Digging around on the site shows some promotional material that says “Linux” where it should say “BSD”. This is probably because it’s repurposed from one of Software Media LLC’s other publications.  It should be interesting.  If you have a itch to write, they are taking submissions, though it sounds like they’ve already got the first issue ready.

2.0 release dated

2.0 will be branched on the 9th and released on the 23rd of this month.  If you have something you want in that release, hurry!  HAMMER will be included in an alpha state.

rsync vs. cvsup

Vincent Stemen did a good amount of testing of cvsup vs. rsync in terms of update speed. Rsync came out way ahead, though as a few people noted, rsyncd’s load relative to cvsupd on a server serving many clients is unknown. In any case, cvsup does not build on DragonFly via pkgsrc, so it looks like rsync is generally a better choice, plus most mirrors are using it now. HAMMER may provide a better alternative, in any case.

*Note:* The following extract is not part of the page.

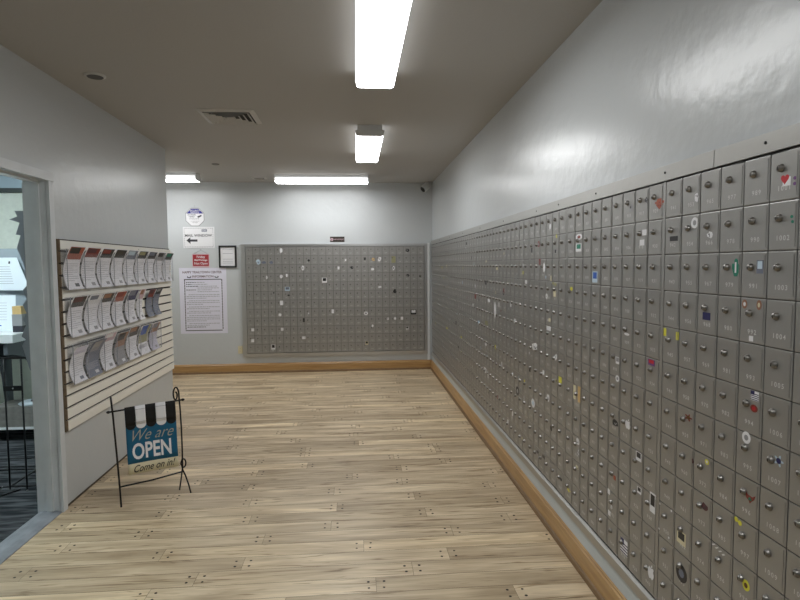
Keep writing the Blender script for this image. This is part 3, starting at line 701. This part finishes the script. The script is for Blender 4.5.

While on the topic: Ulf Lilleengen’s blog post about improving csup.

Modding by non-modders

An experiment in Barcelona, last year, took a number of people with no coding experience but plenty of graphic design experience whatever and got them to modify a version of the old game Breakout. The results were quite interesting. You’ll need Flash to see the video of the abstract results. (Via waxy)

Why do I mention this? Open source systems tend to assume users are either very experienced or totally inexperienced. Looking for people who don’t fit either of those categories is a much more useful goal, as it produces new methods and ways of looking at things.